RECORDED DATA —
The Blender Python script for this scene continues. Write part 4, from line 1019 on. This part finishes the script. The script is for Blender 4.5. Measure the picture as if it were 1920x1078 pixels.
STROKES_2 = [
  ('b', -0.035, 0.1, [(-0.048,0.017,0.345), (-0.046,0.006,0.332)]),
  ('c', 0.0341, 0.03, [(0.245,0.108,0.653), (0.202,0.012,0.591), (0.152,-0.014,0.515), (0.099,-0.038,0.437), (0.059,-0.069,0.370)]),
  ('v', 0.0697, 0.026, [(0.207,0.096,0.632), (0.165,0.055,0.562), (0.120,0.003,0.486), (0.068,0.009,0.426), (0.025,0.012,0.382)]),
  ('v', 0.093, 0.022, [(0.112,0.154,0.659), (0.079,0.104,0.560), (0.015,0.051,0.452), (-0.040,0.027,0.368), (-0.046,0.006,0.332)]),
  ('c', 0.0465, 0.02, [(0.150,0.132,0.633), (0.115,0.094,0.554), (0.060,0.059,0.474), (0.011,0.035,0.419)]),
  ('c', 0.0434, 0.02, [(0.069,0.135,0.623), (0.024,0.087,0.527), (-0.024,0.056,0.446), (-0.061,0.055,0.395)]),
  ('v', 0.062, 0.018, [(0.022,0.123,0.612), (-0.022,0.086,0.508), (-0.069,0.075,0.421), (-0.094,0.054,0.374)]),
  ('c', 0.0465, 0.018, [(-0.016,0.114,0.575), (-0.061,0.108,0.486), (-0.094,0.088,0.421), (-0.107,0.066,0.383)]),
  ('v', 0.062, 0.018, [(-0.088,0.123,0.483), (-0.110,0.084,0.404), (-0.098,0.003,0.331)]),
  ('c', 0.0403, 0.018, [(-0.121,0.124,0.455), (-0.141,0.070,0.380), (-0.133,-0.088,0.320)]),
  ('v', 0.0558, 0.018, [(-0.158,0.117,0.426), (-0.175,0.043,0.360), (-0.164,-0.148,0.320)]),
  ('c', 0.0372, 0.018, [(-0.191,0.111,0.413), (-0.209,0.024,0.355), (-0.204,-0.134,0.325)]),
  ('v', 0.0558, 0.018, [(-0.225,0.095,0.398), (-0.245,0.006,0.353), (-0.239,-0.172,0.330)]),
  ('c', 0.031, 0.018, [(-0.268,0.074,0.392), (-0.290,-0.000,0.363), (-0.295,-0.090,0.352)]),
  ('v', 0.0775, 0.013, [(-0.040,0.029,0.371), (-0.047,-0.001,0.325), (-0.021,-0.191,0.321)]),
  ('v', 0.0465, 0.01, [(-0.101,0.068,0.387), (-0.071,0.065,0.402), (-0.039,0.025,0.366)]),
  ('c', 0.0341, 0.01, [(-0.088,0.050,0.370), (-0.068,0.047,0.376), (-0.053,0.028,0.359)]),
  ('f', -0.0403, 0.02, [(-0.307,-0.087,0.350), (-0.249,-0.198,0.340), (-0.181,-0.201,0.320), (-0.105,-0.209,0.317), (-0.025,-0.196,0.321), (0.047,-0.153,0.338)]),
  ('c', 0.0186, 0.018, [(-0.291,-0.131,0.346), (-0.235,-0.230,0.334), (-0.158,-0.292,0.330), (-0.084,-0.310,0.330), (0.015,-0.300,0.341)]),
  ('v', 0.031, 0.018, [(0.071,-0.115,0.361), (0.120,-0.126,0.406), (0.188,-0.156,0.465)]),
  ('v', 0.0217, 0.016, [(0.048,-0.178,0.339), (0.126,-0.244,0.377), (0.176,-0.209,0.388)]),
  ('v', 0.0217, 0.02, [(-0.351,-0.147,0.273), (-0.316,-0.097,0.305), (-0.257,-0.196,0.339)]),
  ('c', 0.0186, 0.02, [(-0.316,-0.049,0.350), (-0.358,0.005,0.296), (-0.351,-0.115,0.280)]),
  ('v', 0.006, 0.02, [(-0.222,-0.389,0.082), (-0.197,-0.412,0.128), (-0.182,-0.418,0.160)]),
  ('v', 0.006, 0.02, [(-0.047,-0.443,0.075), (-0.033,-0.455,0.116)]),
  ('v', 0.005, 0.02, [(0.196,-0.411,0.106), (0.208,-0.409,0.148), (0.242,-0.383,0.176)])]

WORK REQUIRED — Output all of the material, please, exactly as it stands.

TASK RESULT —
The Blender Python script for this scene continues. Write part 4, from line 1019 on. This part finishes the script. The script is for Blender 4.5. Measure the picture as if it were 1920x1078 pixels.
STROKES_2 = [
  ('b', -0.035, 0.1, [(-0.048,0.017,0.345), (-0.046,0.006,0.332)]),
  ('c', 0.0341, 0.03, [(0.245,0.108,0.653), (0.202,0.012,0.591), (0.152,-0.014,0.515), (0.099,-0.038,0.437), (0.059,-0.069,0.370)]),
  ('v', 0.0697, 0.026, [(0.207,0.096,0.632), (0.165,0.055,0.562), (0.120,0.003,0.486), (0.068,0.009,0.426), (0.025,0.012,0.382)]),
  ('v', 0.093, 0.022, [(0.112,0.154,0.659), (0.079,0.104,0.560), (0.015,0.051,0.452), (-0.040,0.027,0.368), (-0.046,0.006,0.332)]),
  ('c', 0.0465, 0.02, [(0.150,0.132,0.633), (0.115,0.094,0.554), (0.060,0.059,0.474), (0.011,0.035,0.419)]),
  ('c', 0.0434, 0.02, [(0.069,0.135,0.623), (0.024,0.087,0.527), (-0.024,0.056,0.446), (-0.061,0.055,0.395)]),
  ('v', 0.062, 0.018, [(0.022,0.123,0.612), (-0.022,0.086,0.508), (-0.069,0.075,0.421), (-0.094,0.054,0.374)]),
  ('c', 0.0465, 0.018, [(-0.016,0.114,0.575), (-0.061,0.108,0.486), (-0.094,0.088,0.421), (-0.107,0.066,0.383)]),
  ('v', 0.062, 0.018, [(-0.088,0.123,0.483), (-0.110,0.084,0.404), (-0.098,0.003,0.331)]),
  ('c', 0.0403, 0.018, [(-0.121,0.124,0.455), (-0.141,0.070,0.380), (-0.133,-0.088,0.320)]),
  ('v', 0.0558, 0.018, [(-0.158,0.117,0.426), (-0.175,0.043,0.360), (-0.164,-0.148,0.320)]),
  ('c', 0.0372, 0.018, [(-0.191,0.111,0.413), (-0.209,0.024,0.355), (-0.204,-0.134,0.325)]),
  ('v', 0.0558, 0.018, [(-0.225,0.095,0.398), (-0.245,0.006,0.353), (-0.239,-0.172,0.330)]),
  ('c', 0.031, 0.018, [(-0.268,0.074,0.392), (-0.290,-0.000,0.363), (-0.295,-0.090,0.352)]),
  ('v', 0.0775, 0.013, [(-0.040,0.029,0.371), (-0.047,-0.001,0.325), (-0.021,-0.191,0.321)]),
  ('v', 0.0465, 0.01, [(-0.101,0.068,0.387), (-0.071,0.065,0.402), (-0.039,0.025,0.366)]),
  ('c', 0.0341, 0.01, [(-0.088,0.050,0.370), (-0.068,0.047,0.376), (-0.053,0.028,0.359)]),
  ('f', -0.0403, 0.02, [(-0.307,-0.087,0.350), (-0.249,-0.198,0.340), (-0.181,-0.201,0.320), (-0.105,-0.209,0.317), (-0.025,-0.196,0.321), (0.047,-0.153,0.338)]),
  ('c', 0.0186, 0.018, [(-0.291,-0.131,0.346), (-0.235,-0.230,0.334), (-0.158,-0.292,0.330), (-0.084,-0.310,0.330), (0.015,-0.300,0.341)]),
  ('v', 0.031, 0.018, [(0.071,-0.115,0.361), (0.120,-0.126,0.406), (0.188,-0.156,0.465)]),
  ('v', 0.0217, 0.016, [(0.048,-0.178,0.339), (0.126,-0.244,0.377), (0.176,-0.209,0.388)]),
  ('v', 0.0217, 0.02, [(-0.351,-0.147,0.273), (-0.316,-0.097,0.305), (-0.257,-0.196,0.339)]),
  ('c', 0.0186, 0.02, [(-0.316,-0.049,0.350), (-0.358,0.005,0.296), (-0.351,-0.115,0.280)]),
  ('v', 0.006, 0.02, [(-0.222,-0.389,0.082), (-0.197,-0.412,0.128), (-0.182,-0.418,0.160)]),
  ('v', 0.006, 0.02, [(-0.047,-0.443,0.075), (-0.033,-0.455,0.116)]),
  ('v', 0.005, 0.02, [(0.196,-0.411,0.106), (0.208,-0.409,0.148), (0.242,-0.383,0.176)])]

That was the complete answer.